La démocratie est affaire de temps long : plus une décision est prise en urgence, moins elle est le produit d’une démarche délibérative issue d’un consensus large, moins elle entraîne l’adhésion du plus grand nombre. Plus la décision est prise rapidement, moins elle est le résultat d’une concertation étendue ou l’expression du discernement éclairé des représentés. La réitération de l’élection est un aspect central des démocraties modernes – c’est d’ailleurs pourquoi l’hypothèse de l’élection à vie a été d’emblée rejetée par les fondateurs des régimes démocratiques fondés sur la représentativité. Dans des conditions normales, la crainte de la sanction par les urnes rend les représentants réceptifs aux attentes de l’opinion et l’échéance de nouveaux scrutins permet la reddition de comptes.

Mais dans un climat d’urgence, le retour aux urnes peut-il véritablement produire de tels effets vertueux ? Abstraction faite des désignations fondées sur le tirage au sort – dont on aura remarqué qu’elles sont, depuis plus de quatre-cents ans, absentes de presque tous les régimes modernes à l’exception de la désignation des doges – toutes les élections appellent implicitement un certain temps à même de les préparer.

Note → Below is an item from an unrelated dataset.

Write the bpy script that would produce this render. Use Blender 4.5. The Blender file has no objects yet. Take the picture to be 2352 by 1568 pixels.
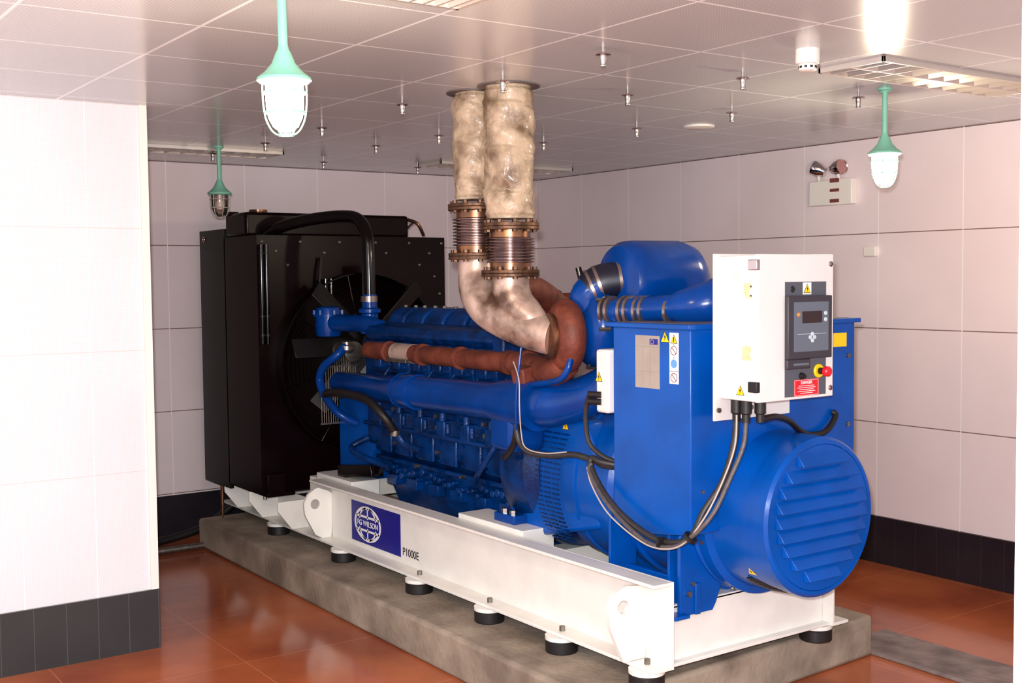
import bpy, bmesh, math, random
from mathutils import Vector, Matrix
PI = math.pi
random.seed(7)
S = bpy.context.scene
COL = S.collection

# ------------------------------------------------------------------ camera
FPX = 2676.0
yaw, pitch, roll = 0.955, -0.0535, 0.0098
CAM_H = 1.846
f = Vector((-math.sin(yaw)*math.cos(pitch), math.cos(yaw)*math.cos(pitch), math.sin(pitch)))
rt = Vector((math.cos(yaw), math.sin(yaw), 0)); dn = f.cross(rt)
rt2 = math.cos(roll)*rt + math.sin(roll)*dn
dn2 = -math.sin(roll)*rt + math.cos(roll)*dn
cd = bpy.data.cameras.new('camera'); cam = bpy.data.objects.new('camera', cd); COL.objects.link(cam)
cd.lens = FPX/2352*36; cd.sensor_width = 36; cd.clip_start = 0.02
m = Matrix((rt2, -dn2, -f)).transposed().to_4x4(); m.translation = Vector((0, 0, CAM_H))
cam.matrix_world = m
S.camera = cam

# ------------------------------------------------------------------ light
W = bpy.data.worlds.new('world'); S.world = W; W.use_nodes = True
W.node_tree.nodes['Background'].inputs[0].default_value = (0.97, 0.96, 1.0, 1)
W.node_tree.nodes['Background'].inputs[1].default_value = 1.4
fl = bpy.data.lights.new('camera_flash', 'POINT'); fl.energy = 640; fl.shadow_soft_size = 0.03; fl.color = (0.98, 0.985, 1)
flo = bpy.data.objects.new('camera_flash', fl); flo.location = (-0.03, -0.02, CAM_H + 0.09); COL.objects.link(flo)
S.view_settings.view_transform = 'Standard'; S.view_settings.look = 'None'
S.view_settings.gamma = 1; S.view_settings.use_curve_mapping = False
S.view_settings.exposure = 0.3
S.cycles.use_denoising = True
S.cycles.max_bounces = 8; S.cycles.diffuse_bounces = 4; S.cycles.glossy_bounces = 4
S.cycles.sample_clamp_indirect = 4

# ------------------------------------------------------------------ materials
def lin(c):
    return tuple(((v/255)/12.92 if v/255 <= 0.04045 else ((v/255+0.055)/1.055)**2.4) for v in c)
def mat(name, col, rough=0.5, metal=0.0, noise=0.0, nscale=6.0, col2=None, bump=0.0, bscale=60.0, coat=0.0, spec=0.5, emit=None, estr=0.0, lo=0.35, hi=0.65, ndet=6.0):
    M = bpy.data.materials.new(name); M.use_nodes = True
    nt = M.node_tree; b = nt.nodes['Principled BSDF']
    c = lin(col)+(1,)
    b.inputs['Base Color'].default_value = c
    b.inputs['Roughness'].default_value = rough
    b.inputs['Metallic'].default_value = metal
    b.inputs['Coat Weight'].default_value = coat
    b.inputs['Coat Roughness'].default_value = 0.12
    b.inputs['Specular IOR Level'].default_value = spec
    if emit: b.inputs['Emission Color'].default_value = tuple(emit)+(1,); b.inputs['Emission Strength'].default_value = estr
    geo = nt.nodes.new('ShaderNodeNewGeometry')
    if col2 or noise:
        n = nt.nodes.new('ShaderNodeTexNoise'); n.inputs['Scale'].default_value = nscale; n.inputs['Detail'].default_value = ndet
        nt.links.new(geo.outputs['Position'], n.inputs['Vector'])
        mr = nt.nodes.new('ShaderNodeMapRange'); mr.inputs[1].default_value = lo; mr.inputs[2].default_value = hi
        nt.links.new(n.outputs['Fac'], mr.inputs[0])
        mx = nt.nodes.new('ShaderNodeMix'); mx.data_type = 'RGBA'
        c2 = lin(col2)+(1,) if col2 else tuple(v*(1-noise) for v in c[:3])+(1,)
        mx.inputs[6].default_value = c; mx.inputs[7].default_value = c2
        nt.links.new(mr.outputs[0], mx.inputs[0]); nt.links.new(mx.outputs[2], b.inputs['Base Color'])
    if bump:
        n2 = nt.nodes.new('ShaderNodeTexNoise'); n2.inputs['Scale'].default_value = bscale; n2.inputs['Detail'].default_value = 4
        nt.links.new(geo.outputs['Position'], n2.inputs['Vector'])
        bp = nt.nodes.new('ShaderNodeBump'); bp.inputs['Strength'].default_value = bump; bp.inputs['Distance'].default_value = 0.01
        nt.links.new(n2.outputs['Fac'], bp.inputs['Height']); nt.links.new(bp.outputs[0], b.inputs['Normal'])
    return M
def mth(nt, op, a, b=None):
    n = nt.nodes.new('ShaderNodeMath'); n.operation = op
    for i, v in enumerate((a, b)):
        if v is None: continue
        if isinstance(v, (int, float)): n.inputs[i].default_value = v
        else: nt.links.new(v, n.inputs[i])
    return n.outputs[0]
def joint(nt, coord, off, pitchv, w):
    t = mth(nt, 'DIVIDE', mth(nt, 'SUBTRACT', coord, off - 500*pitchv), pitchv)
    t = mth(nt, 'ABSOLUTE', mth(nt, 'SUBTRACT', mth(nt, 'FRACT', mth(nt, 'ADD', t, 0.5)), 0.5))
    return mth(nt, 'LESS_THAN', mth(nt, 'MULTIPLY', t, pitchv), w/2)
def grid_mat(name, base, base2, rough, ja, jb, nscale=1.2, holes=None, bump=0.3, spec=0.5, metal=0.0, nlo=0.35, nhi=0.65):
    """ja/jb: (axis index, offset, pitch, width, colour, height sign)"""
    M = mat(name, base, rough, metal, col2=base2, nscale=nscale, spec=spec, lo=nlo, hi=nhi)
    nt = M.node_tree; b = nt.nodes['Principled BSDF']
    geo = [n for n in nt.nodes if n.type == 'NEW_GEOMETRY'][0]
    sx = nt.nodes.new('ShaderNodeSeparateXYZ'); nt.links.new(geo.outputs['Position'], sx.inputs[0])
    cur = [l for l in nt.links if l.to_socket == b.inputs['Base Color']][0].from_socket
    h = None
    if holes:
        a1, a2, p, w, colr = holes
        def cell(ax):
            t = mth(nt, 'DIVIDE', sx.outputs[ax], p)
            return mth(nt, 'SUBTRACT', mth(nt, 'FRACT', mth(nt, 'ADD', t, 1000.0)), 0.5)
        u, v = cell(a1), cell(a2)
        d = mth(nt, 'SQRT', mth(nt, 'ADD', mth(nt, 'MULTIPLY', u, u), mth(nt, 'MULTIPLY', v, v)))
        k = mth(nt, 'LESS_THAN', d, w)
        mx = nt.nodes.new('ShaderNodeMix'); mx.data_type = 'RGBA'; mx.inputs[7].default_value = lin(colr)+(1,)
        nt.links.new(k, mx.inputs[0]); nt.links.new(cur, mx.inputs[6]); cur = mx.outputs[2]
    for j in (ja, jb):
        if not j: continue
        ax, off, p, w, colr, sg = j
        k = joint(nt, sx.outputs[ax], off, p, w)
        mx = nt.nodes.new('ShaderNodeMix'); mx.data_type = 'RGBA'; mx.inputs[7].default_value = lin(colr)+(1,)
        nt.links.new(k, mx.inputs[0]); nt.links.new(cur, mx.inputs[6]); cur = mx.outputs[2]
        hh = mth(nt, 'MULTIPLY', k, float(sg)); h = hh if h is None else mth(nt, 'ADD', h, hh)
    nt.links.new(cur, b.inputs['Base Color'])
    if h is not None and bump:
        bp = nt.nodes.new('ShaderNodeBump'); bp.inputs['Strength'].default_value = bump; bp.inputs['Distance'].default_value = 0.004
        nt.links.new(h, bp.inputs['Height']); nt.links.new(bp.outputs[0], b.inputs['Normal'])
    return M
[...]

Et cela vaut même pour les élections sans désignation de représentants, comme les campagnes référendaires où se déploient des argumentaires antagonistes favorisant la réflexion de l’électeur. Raymond Aron définit la démocratie comme l’organisation raisonnable de la concurrence pacifique. Alors que la situation internationale est très incertaine, et à la veille de l’organisation d’un événement d’envergure planétaire – les Jeux olympiques –, privilégier une campagne effectuée dans l’urgence empêche la saine mise en compétition des projets politiques, qui réclame du temps pour s’orchestrer. A l’origine conçue pour répondre à une crise et non pour en créer une, la dissolution, décidée dans de telles conditions, condamne le pays à une situation de « chaos procédural » au point de vue de l’esprit des institutions.